The so-called Act on Significant Market Power for the Sale of Agricultural and Food Products and the Abuse thereof (No. 359/2009 Coll.) had effect from 1 February 2010. In October 2013, internal appeal procedures ended with the first significant fine (above 900.000 EUR) handed out to Kaufland by the Czech Antitrust Office. This case gives us pause for thought.
The Act, which at first was not strongly enforced by the Office, prohibits many kinds of practices in commercial relationships in the case of those who have an important market position in the agricultural and food industry (important in this context is presumed to be met when such persons have a net annual turnover above five billion Czech Koruna (about 190 mil. EUR). The maximum fine under the Act is 1 % of annual turnover.
In the Kaufland case (appeal procedures at court may still be filed), the retailer, one of the largest food retailers in the country, had agreed (one might say imposed) longer payment terms than 30 days with more than half of its suppliers. Moreover, the Office in its very detailed reasoning saw a violation in the Act in Kaufland imposing a handling fee of 4 % that was agreed in case a supplier assigned his receivables to a third party. Quite surprising to many came the third violation of the law which was a bonus (skonto) of 0,5 % for each week that Kaufland paid its invoices before the due date, for many sectors a standard practice.
The Act came into existence before the EU Directive on late payments 2011/7/EU was transposed in to law in 2013. That Directive would provide 60 days as a maximum payment term.
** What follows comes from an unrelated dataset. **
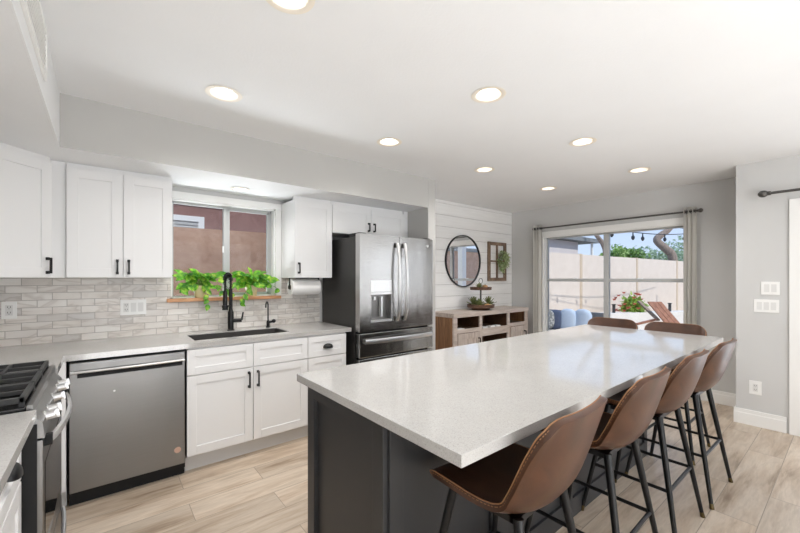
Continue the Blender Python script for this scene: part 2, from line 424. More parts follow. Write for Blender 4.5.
BW, LW, FX, FY = 3.555, -0.83, -0.20, 2.935
CE = 2.44; SZ = 2.128; SY = 2.89
XW, XR = 5.23, 4.70

# ================================================================== structure
def holed_wall(name, axis, a0, a1, t0, t1, z0, z1, holes, mat):
    """axis 'x': wall runs along x between a0..a1, thick t0..t1 in y"""
    b = B(); cuts = sorted(holes)
    def bx(u0, u1, w0, w1):
        if u1-u0 < 1e-5 or w1-w0 < 1e-5: return
        if axis == 'x': b.box(u0, u1, t0, t1, w0, w1)
        else: b.box(t0, t1, u0, u1, w0, w1)
    cur = a0
    for (h0, h1, q0, q1) in cuts:
        bx(cur, h0, z0, z1); bx(h0, h1, z0, q0); bx(h0, h1, q1, z1); cur = h1
    bx(cur, a1, z0, z1)
    return struct(obj(name, b, mat))
struct(obj('floor', B().box(LW-0.1, XW+0.15, -3.6, BW+0.15, -0.1, 0), 'floor'))
# ceiling with round cut-outs for the cans
CANS = [(x, y) for y in (1.345, 2.30) for x in (0.545, 1.748, 2.925, 4.125)]
def cut_round(o, holes, r, z0, z1):
    b = B()
    for x, y in holes: b.lathe([(r, z0), (r, z1)], 32, (x, y, 0))
    c = obj('cutter', b, 'ceiling')
    md = o.modifiers.new('cut', 'BOOLEAN'); md.object = c; md.operation = 'DIFFERENCE'; md.solver = 'EXACT'
    dg = bpy.context.evaluated_depsgraph_get(); me = bpy.data.meshes.new_from_object(o.evaluated_get(dg))
    o.modifiers.clear(); o.data = me; bpy.data.objects.remove(c)
ceil = struct(obj('ceiling', B().box(LW-0.1, XW+0.15, -3.6, BW+0.15, CE, CE+0.12), 'ceiling'))
cut_round(ceil, CANS, 0.075, CE-0.05, CE+0.06)
struct(obj('roof', B().box(LW-0.5, XW+0.35, -4.1, BW+0.40, 2.60, 4.1), 'roofing'))  # unseen house roof, made extra tall so it shades the side-yard wall

KW = (0.435, 1.305, 1.20, 2.035)     # kitchen window opening x0,x1,z0,z1
holed_wall('wall_back', 'x', LW-0.1, 2.775, BW, BW+0.15, 0, CE, [KW], 'wall')
struct(obj('wall_shiplap', B().box(2.775, XW+0.15, BW+0.012, BW+0.15, 0, CE), 'shiplap_gap'))
b = B(); z = 0.0
while z < CE-0.001:
    z1 = min(z+0.1524*0.97+0.012, CE); b.box(2.83, XW, BW, BW+0.013, z+0.0025, z1-0.0025, 0.0015); z = z1
struct(obj('wall_shiplap_boards', b, 'shiplap'))
DW = (1.22, 2.99, 0.55, 1.995)       # dining window opening y0,y1,z0,z1
holed_wall('wall_dining', 'y', 0.6, BW+0.15, XW, XW+0.15, 0, CE, [DW], 'wall')
PD = (-1.95, 0.30, 0.0, 2.03)
b = B()
b.box(XR, XR+0.15, 0.30, 0.72, 0, CE); b.box(XR, XR+0.15, -3.6, -1.95, 0, CE); b.box(XR, XR+0.15, -1.95, 0.30, 2.03, CE)
b.box(XR+0.15, XW+0.15, 0.60, 0.72, 0, CE)
struct(obj('wall_right', b, 'wall'))
holed_wall('wall_left', 'y', -3.6, BW, LW-0.1, LW, 0, CE, [], 'wall')
RWIN = (0.1, 3.1, 0.55, 2.05)
holed_wall('wall_rear', 'x', LW-0.1, XR+0.15, -3.6, -3.5, 0, CE, [RWIN], 'wall')
# soffit (L shaped drop above the wall cabinets)
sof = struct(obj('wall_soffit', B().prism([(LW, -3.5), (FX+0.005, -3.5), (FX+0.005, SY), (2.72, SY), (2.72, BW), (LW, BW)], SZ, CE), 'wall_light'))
cut_round(sof, [(0.905, 3.288)], 0.055, SZ-0.05, SZ+0.05)
sof.data.materials.append(M['ceiling'])      # ceiling white on underside and left face stands in for light falling there
for f_ in sof.data.polygons:
    if f_.normal.z < -0.9 or f_.normal.x > 0.9: f_.material_index = 1
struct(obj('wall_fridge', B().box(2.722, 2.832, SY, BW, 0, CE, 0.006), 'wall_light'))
# backsplash skins
b = B()
KS = (0.395, 1.345, 1.20)
b.box(LW, 1.775, BW-0.008, BW, 0.914, KS[2]-0.03); b.box(LW, KW[0], BW-0.008, BW, KS[2]-0.03, 1.372); b.box(1.362, 1.775, BW-0.008, BW, KS[2]-0.03, 1.372)
b.box(LW, LW+0.008, -0.3, BW-0.008, 0.914, 1.372)
struct(obj('wall_backsplash', b, 'tile'))
# baseboards
def baseboard(name, segs):
    b = B()
    for x0, x1, y0, y1, ax in segs:
        b.box(x0, x1, y0, y1, 0, 0.105, 0.002)
        if ax == 'x-': b.box(x0+0.005, x1, y0, y1, 0.105, 0.14, 0.002)
        elif ax == 'y-': b.box(x0, x1, y0+0.005, y1, 0.105, 0.14, 0.002)
        else: b.box(x0, x1, y0, y1-0.005, 0.105, 0.14, 0.002)
    return struct(obj(name, b, 'trim'))
baseboard('baseboard_dining', [(XW-0.015, XW, 0.735, BW-0.015, 'x-'), (2.84, XW-0.015, BW-0.015, BW, 'y-')])
baseboard('baseboard_right', [(XR-0.015, XR, 0.385, 0.735, 'x-'), (XR, XW-0.015, 0.72, 0.735, 'y+')])
baseboard('baseboard_fridge', [(2.722, 2.832, SY-0.015, SY, 'y-')])

# kitchen window
wk = struct(bpy.data.objects.new('window_1', None)); C.objects.link(wk); wk.location = (0.87, BW, 1.2)
x0, x1, z0, z1 = KW
b = B()      # casing on the wall and the deep jamb
b.box(x1, x1+0.055, BW-0.02, BW, z0, z1, 0.002); b.box(x0-0.02, x1+0.055, BW-0.022, BW, z1, z1+0.055, 0.002)
b.box(x0, x0+0.012, BW, BW+0.13, z0, z1); b.box(x1-0.012, x1, BW, BW+0.13, z0, z1); b.box(x0, x1, BW, BW+0.13, z1-0.012, z1); b.box(x0, x1, BW, BW+0.13, z0, z0+0.01)
obj('casing', b, 'trim', wk)
b = B(); ys = BW+0.075; f = 0.016
b.box(x0+0.012, x0+0.012+f, ys, ys+0.05, z0, z1-0.012); b.box(x1-0.012-f, x1-0.012, ys, ys+0.05, z0, z1-0.012)
b.box(x0+0.012, x1-0.012, ys, ys+0.05, z1-0.012-f, z1-0.012); b.box(x0+0.012, x1-0.012, ys, ys+0.05, z0, z0+f)
obj('window_frame', b, 'window_frame', wk)
b = B(); xm = 0.868
b.box(xm-0.014, xm+0.014, ys-0.012, ys+0.028, z0+f, z1-0.012-f, 0.002); b.box(xm+0.016, xm+0.042, ys+0.002, ys+0.03, z0+f, z1-0.012-f, 0.002)
b.box(x1-0.052, x1-0.028, ys+0.002, ys+0.03, z0+f, z1-0.012-f, 0.002)
b.box(xm+0.03, x1-0.03, ys+0.002, ys+0.03, z0+f, z0+f+0.02, 0.002); b.box(xm+0.03, x1-0.03, ys+0.002, ys+0.03, z1-0.044, z1-0.028, 0.002)
obj('sash', b, 'window_frame', wk)
obj('latch', B().box(xm-0.026, xm-0.012, ys-0.024, ys-0.012, 1.60, 1.66, 0.003), 'vinyl', wk)
obj('pane', B().box(x0+0.02, xm, ys+0.032, ys+0.036, z0+f, z1-0.025).box(xm+0.03, x1-0.04, ys+0.014, ys+0.018, z0+f, z1-0.03), 'pane', wk)
obj('sill', B().box(0.405, 1.345, BW-0.055, BW+0.085, 1.172, 1.2, 0.003), 'wood_sill', wk)

# dining window
wd = struct(bpy.data.objects.new('window_2', None)); C.objects.link(wd); wd.location = (XW, 2.12, 0.55)
y0, y1, z0, z1 = DW
b = B()
b.box(XW-0.018, XW, y0-0.06, y0, z0-0.06, z1, 0.002); b.box(XW-0.018, XW, y1, y1+0.06, z0-0.06, z1, 0.002)
b.box(XW-0.02, XW, y0-0.07, y1+0.07, z1, z1+0.075, 0.002); b.box(XW-0.02, XW, y0, y1, z0-0.06, z0, 0.002)
b.box(XW, XW+0.13, y0, y0+0.012, z0, z1); b.box(XW, XW+0.13, y1-0.012, y1, z0, z1); b.box(XW, XW+0.13, y0, y1, z1-0.012, z1); b.box(XW, XW+0.13, y0, y1, z0, z0+0.012)
obj('casing', b, 'trim', wd)
b = B(); xs = XW+0.06; f = 0.02; ym = 2.12
for a0, a1 in ((y0+0.008, ym-0.014), (ym+0.014, y1-0.008)):
    b.box(xs, xs+0.05, a0, a0+f, z0, z1-0.012, 0.002); b.box(xs, xs+0.05, a1-f, a1, z0, z1-0.012, 0.002)
    b.box(xs, xs+0.05, a0, a1, z1-0.012-f, z1-0.012, 0.002); b.box(xs, xs+0.05, a0, a1, z0, z0+f+0.01, 0.002)
b.box(xs-0.005, xs+0.055, ym-0.016, ym+0.016, z0, z1-0.012, 0.002)
obj('window_frame', b, 'window_frame', wd)
b = B()
for a0, a1 in ((y0+0.02, ym-0.03), (ym+0.03, y1-0.02)): b.box(xs-0.004, xs+0.045, a0, a1, 1.318, 1.362, 0.002)
obj('meeting_rail', b, 'window_frame', wd)
b = B()
for a0, a1 in ((y0+0.02, ym-0.03), (ym+0.03, y1-0.02)): b.box(xs+0.02, xs+0.024, a0, a1, z0+0.02, z1-0.025)
obj('pane', b, 'pane', wd)
obj('latch', B().box(xs-0.02, xs-0.004, 1.68, 1.74, 1.355, 1.370, 0.002).box(xs-0.02, xs-0.004, 2.5, 2.56, 1.355, 1.370, 0.002), 'vinyl', wd)

# patio door on the right
pd = struct(bpy.data.objects.new('door_1', None)); C.objects.link(pd); pd.location = (XR, -0.8, 0)
b = B()
b.box(XR-0.02, XR, 0.30, 0.368, 0, 2.06, 0.002); b.box(XR-0.02, XR, -2.03, -1.95, 0, 2.075, 0.002); b.box(XR-0.02, XR, -1.95, 0.30, 2.03, 2.09, 0.002)
b.box(XR, XR+0.15, 0.285, 0.30, 0, 2.03); b.box(XR, XR+0.15, -1.95, -1.935, 0, 2.03)
obj('casing', b, 'trim', pd)
b = B()
for a0, a1, xo in ((-1.93, -0.78, 0.05), (-0.86, 0.285, 0.09)):
    b.box(XR+xo, XR+xo+0.035, a0, a0+0.07, 0.02, 2.03, 0.002); b.box(XR+xo, XR+xo+0.035, a1-0.07, a1, 0.02, 2.03, 0.002)
    b.box(XR+xo, XR+xo+0.035, a0, a1, 0.02, 0.12, 0.002); b.box(XR+xo, XR+xo+0.035, a0, a1, 1.95, 2.03, 0.002)
obj('door_panel', b, 'vinyl', pd)
obj('pane', B().box(XR+0.065, XR+0.069, -1.87, -0.84, 0.1, 1.97).box(XR+0.105, XR+0.109, -0.80, 0.22, 0.1, 1.97), 'pane', pd)
# unseen rear window, added to let in more light
wr = struct(bpy.data.objects.new('rear_window_added', None)); C.objects.link(wr); wr.location = (1.6, -3.5, 0.55)
b = B(); a0, a1, q0, q1 = RWIN
b.box(a0-0.06, a0, -3.5, -3.48, q0-0.06, q1+0.06); b.box(a1, a1+0.06, -3.5, -3.48, q0-0.06, q1+0.06); b.box(a0, a1, -3.5, -3.48, q1, q1+0.06); b.box(a0, a1, -3.5, -3.48, q0-0.06, q0)
for xx in (0.1, 1.08, 2.08, 3.06): b.box(xx, xx+0.04, -3.58, -3.54, q0, q1)
b.box(a0, a1, -3.58, -3.54, q0, q0+0.04); b.box(a0, a1, -3.58, -3.54, q1-0.04, q1)
obj('window_frame', b, 'vinyl', wr)
obj('pane', B().box(a0, a1, -3.562, -3.558, q0, q1), 'pane', wr)

# ================================================================== worktops
TZ, TB = 0.914, 0.879
b = B()
SX0, SX1, SY0, SY1 = 0.52, 1.24, 3.03, 3.36
CF = 2.91; CX = -0.18
b.box(LW+0.008, SX0, CF, BW-0.008, TB, TZ); b.box(SX1, 1.775, CF, BW-0.008, TB, TZ)
b.box(SX0, SX1, CF, SY0, TB, TZ); b.box(SX0, SX1, SY1, BW-0.008, TB, TZ)
b.box(LW+0.008, CX, 2.565, CF, TB, TZ)
bmesh.ops.remove_doubles(b.bm, verts=b.bm.verts[:], dist=1e-5)
tag(obj('worktop', b, 'quartz'), 'white quartz worktop on the white cabinets under the kitchen window', 'countertop')
tag(obj('worktop', B().box(LW+0.008, CX, -0.3, 1.785, TB, TZ, 0.002), 'quartz'), 'white quartz worktop at the picture edge, on the near side of the range', 'countertop')
tag(obj('worktop', B().box(0.718, 3.70, 0.638, 1.674, 0.879, 0.914, 0.002), 'quartz'), 'long glossy white quartz worktop on the charcoal island', 'countertop')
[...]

For the food and agricultural sector anything above 30 days is considered too much – quite a questionable situation.
Confusion will be even greater after 1 January 2014 with the effectiveness of the new Czech Civil Code which contains additional instruments in order to protect the weaker contractual partner, which is new even for businesses.
The Act had been under long political debate as to its possible abolition, with many observers pointing to the fact that contractual conditions for the many Tier 2/Tier 3 suppliers in the automotive or other industrial sectors tend to be even harsher than in the agricultural/food sector but those are enjoying less political support or are under stronger international competition.
Nevertheless, with the new government due to be sworn in in the next weeks and the head of the second strong party having an extremely strong position in the Czech agricultural sector, no change is to be expected.
Despite very creative ways of circumventing the Act applied by food retailers, more fines are to be expected. Maybe, this group of cases will even lead to the first series of private enforcement cases as disgruntled suppliers reclaim listing fees, bonuses, marketing contributions, etc. which they paid despite the new Act. The Kaufland decision is the first decision where the Office provided detailed guidance on its interpretation of the Act and therefore deserves to be studied by all retailers in the food industry.